What you have to do → Output the full material exactly as it appears here.

Collected data →
....
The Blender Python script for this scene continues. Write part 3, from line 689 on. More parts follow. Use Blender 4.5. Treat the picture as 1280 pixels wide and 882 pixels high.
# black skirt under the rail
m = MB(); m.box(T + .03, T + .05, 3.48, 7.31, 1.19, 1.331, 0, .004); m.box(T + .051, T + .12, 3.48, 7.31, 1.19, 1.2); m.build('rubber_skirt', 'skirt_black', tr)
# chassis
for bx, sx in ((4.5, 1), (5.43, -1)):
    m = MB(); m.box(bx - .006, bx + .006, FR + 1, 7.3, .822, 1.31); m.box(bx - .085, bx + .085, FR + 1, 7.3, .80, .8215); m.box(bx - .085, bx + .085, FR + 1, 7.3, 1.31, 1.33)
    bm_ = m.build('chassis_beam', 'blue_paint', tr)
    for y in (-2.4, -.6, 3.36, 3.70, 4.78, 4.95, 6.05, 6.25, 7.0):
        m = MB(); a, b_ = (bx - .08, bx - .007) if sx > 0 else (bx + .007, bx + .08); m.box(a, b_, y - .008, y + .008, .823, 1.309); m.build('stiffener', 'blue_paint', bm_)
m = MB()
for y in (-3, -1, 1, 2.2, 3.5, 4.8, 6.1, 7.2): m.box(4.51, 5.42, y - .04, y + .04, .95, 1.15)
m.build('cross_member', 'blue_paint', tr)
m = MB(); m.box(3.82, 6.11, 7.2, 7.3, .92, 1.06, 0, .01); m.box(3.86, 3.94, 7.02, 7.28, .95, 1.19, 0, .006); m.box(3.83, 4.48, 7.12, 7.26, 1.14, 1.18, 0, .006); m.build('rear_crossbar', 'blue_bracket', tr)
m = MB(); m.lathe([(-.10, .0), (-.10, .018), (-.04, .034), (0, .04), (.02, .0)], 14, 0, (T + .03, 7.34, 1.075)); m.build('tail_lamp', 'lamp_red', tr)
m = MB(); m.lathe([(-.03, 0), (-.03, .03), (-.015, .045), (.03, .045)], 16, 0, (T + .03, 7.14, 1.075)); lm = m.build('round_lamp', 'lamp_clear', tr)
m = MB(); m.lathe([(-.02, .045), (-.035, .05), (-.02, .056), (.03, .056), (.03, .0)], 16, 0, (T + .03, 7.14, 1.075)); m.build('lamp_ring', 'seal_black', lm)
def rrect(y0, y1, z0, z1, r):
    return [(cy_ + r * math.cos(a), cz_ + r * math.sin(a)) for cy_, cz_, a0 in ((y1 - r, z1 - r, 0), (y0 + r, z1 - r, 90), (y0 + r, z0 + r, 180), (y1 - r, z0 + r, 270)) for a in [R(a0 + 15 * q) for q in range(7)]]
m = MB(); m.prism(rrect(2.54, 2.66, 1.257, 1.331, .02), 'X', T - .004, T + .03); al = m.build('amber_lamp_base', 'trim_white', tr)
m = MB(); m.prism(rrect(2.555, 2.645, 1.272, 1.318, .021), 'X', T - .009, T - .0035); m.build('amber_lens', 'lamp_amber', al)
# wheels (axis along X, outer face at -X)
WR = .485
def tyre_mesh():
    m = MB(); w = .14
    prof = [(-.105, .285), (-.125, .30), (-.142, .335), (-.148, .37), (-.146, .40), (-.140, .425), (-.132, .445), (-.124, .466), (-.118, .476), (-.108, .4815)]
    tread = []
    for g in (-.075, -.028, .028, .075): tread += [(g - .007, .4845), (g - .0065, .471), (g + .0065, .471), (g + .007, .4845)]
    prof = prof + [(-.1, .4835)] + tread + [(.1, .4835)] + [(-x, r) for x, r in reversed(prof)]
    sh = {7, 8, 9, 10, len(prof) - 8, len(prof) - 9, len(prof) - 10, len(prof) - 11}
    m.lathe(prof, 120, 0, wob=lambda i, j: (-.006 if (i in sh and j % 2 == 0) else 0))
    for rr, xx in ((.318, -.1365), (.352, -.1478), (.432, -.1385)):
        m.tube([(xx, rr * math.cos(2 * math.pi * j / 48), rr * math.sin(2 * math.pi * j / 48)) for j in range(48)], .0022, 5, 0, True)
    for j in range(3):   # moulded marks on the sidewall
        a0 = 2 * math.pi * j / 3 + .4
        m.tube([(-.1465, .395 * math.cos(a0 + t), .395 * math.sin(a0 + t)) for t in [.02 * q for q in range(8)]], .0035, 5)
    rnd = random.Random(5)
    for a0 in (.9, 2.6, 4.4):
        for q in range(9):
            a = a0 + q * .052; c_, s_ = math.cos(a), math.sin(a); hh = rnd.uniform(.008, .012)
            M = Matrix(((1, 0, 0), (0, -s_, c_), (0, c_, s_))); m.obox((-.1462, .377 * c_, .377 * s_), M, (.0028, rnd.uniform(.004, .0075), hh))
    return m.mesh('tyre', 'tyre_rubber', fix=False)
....
Task output →
The Blender Python script for this scene continues. Write part 3, from line 689 on. More parts follow. Use Blender 4.5. Treat the picture as 1280 pixels wide and 882 pixels high.
# black skirt under the rail
m = MB(); m.box(T + .03, T + .05, 3.48, 7.31, 1.19, 1.331, 0, .004); m.box(T + .051, T + .12, 3.48, 7.31, 1.19, 1.2); m.build('rubber_skirt', 'skirt_black', tr)
# chassis
for bx, sx in ((4.5, 1), (5.43, -1)):
    m = MB(); m.box(bx - .006, bx + .006, FR + 1, 7.3, .822, 1.31); m.box(bx - .085, bx + .085, FR + 1, 7.3, .80, .8215); m.box(bx - .085, bx + .085, FR + 1, 7.3, 1.31, 1.33)
    bm_ = m.build('chassis_beam', 'blue_paint', tr)
    for y in (-2.4, -.6, 3.36, 3.70, 4.78, 4.95, 6.05, 6.25, 7.0):
        m = MB(); a, b_ = (bx - .08, bx - .007) if sx > 0 else (bx + .007, bx + .08); m.box(a, b_, y - .008, y + .008, .823, 1.309); m.build('stiffener', 'blue_paint', bm_)
m = MB()
for y in (-3, -1, 1, 2.2, 3.5, 4.8, 6.1, 7.2): m.box(4.51, 5.42, y - .04, y + .04, .95, 1.15)
m.build('cross_member', 'blue_paint', tr)
m = MB(); m.box(3.82, 6.11, 7.2, 7.3, .92, 1.06, 0, .01); m.box(3.86, 3.94, 7.02, 7.28, .95, 1.19, 0, .006); m.box(3.83, 4.48, 7.12, 7.26, 1.14, 1.18, 0, .006); m.build('rear_crossbar', 'blue_bracket', tr)
m = MB(); m.lathe([(-.10, .0), (-.10, .018), (-.04, .034), (0, .04), (.02, .0)], 14, 0, (T + .03, 7.34, 1.075)); m.build('tail_lamp', 'lamp_red', tr)
m = MB(); m.lathe([(-.03, 0), (-.03, .03), (-.015, .045), (.03, .045)], 16, 0, (T + .03, 7.14, 1.075)); lm = m.build('round_lamp', 'lamp_clear', tr)
m = MB(); m.lathe([(-.02, .045), (-.035, .05), (-.02, .056), (.03, .056), (.03, .0)], 16, 0, (T + .03, 7.14, 1.075)); m.build('lamp_ring', 'seal_black', lm)
def rrect(y0, y1, z0, z1, r):
    return [(cy_ + r * math.cos(a), cz_ + r * math.sin(a)) for cy_, cz_, a0 in ((y1 - r, z1 - r, 0), (y0 + r, z1 - r, 90), (y0 + r, z0 + r, 180), (y1 - r, z0 + r, 270)) for a in [R(a0 + 15 * q) for q in range(7)]]
m = MB(); m.prism(rrect(2.54, 2.66, 1.257, 1.331, .02), 'X', T - .004, T + .03); al = m.build('amber_lamp_base', 'trim_white', tr)
m = MB(); m.prism(rrect(2.555, 2.645, 1.272, 1.318, .021), 'X', T - .009, T - .0035); m.build('amber_lens', 'lamp_amber', al)
# wheels (axis along X, outer face at -X)
WR = .485
def tyre_mesh():
    m = MB(); w = .14
    prof = [(-.105, .285), (-.125, .30), (-.142, .335), (-.148, .37), (-.146, .40), (-.140, .425), (-.132, .445), (-.124, .466), (-.118, .476), (-.108, .4815)]
    tread = []
    for g in (-.075, -.028, .028, .075): tread += [(g - .007, .4845), (g - .0065, .471), (g + .0065, .471), (g + .007, .4845)]
    prof = prof + [(-.1, .4835)] + tread + [(.1, .4835)] + [(-x, r) for x, r in reversed(prof)]
    sh = {7, 8, 9, 10, len(prof) - 8, len(prof) - 9, len(prof) - 10, len(prof) - 11}
    m.lathe(prof, 120, 0, wob=lambda i, j: (-.006 if (i in sh and j % 2 == 0) else 0))
    for rr, xx in ((.318, -.1365), (.352, -.1478), (.432, -.1385)):
        m.tube([(xx, rr * math.cos(2 * math.pi * j / 48), rr * math.sin(2 * math.pi * j / 48)) for j in range(48)], .0022, 5, 0, True)
    for j in range(3):   # moulded marks on the sidewall
        a0 = 2 * math.pi * j / 3 + .4
        m.tube([(-.1465, .395 * math.cos(a0 + t), .395 * math.sin(a0 + t)) for t in [.02 * q for q in range(8)]], .0035, 5)
    rnd = random.Random(5)
    for a0 in (.9, 2.6, 4.4):
        for q in range(9):
            a = a0 + q * .052; c_, s_ = math.cos(a), math.sin(a); hh = rnd.uniform(.008, .012)
            M = Matrix(((1, 0, 0), (0, -s_, c_), (0, c_, s_))); m.obox((-.1462, .377 * c_, .377 * s_), M, (.0028, rnd.uniform(.004, .0075), hh))
    return m.mesh('tyre', 'tyre_rubber', fix=False)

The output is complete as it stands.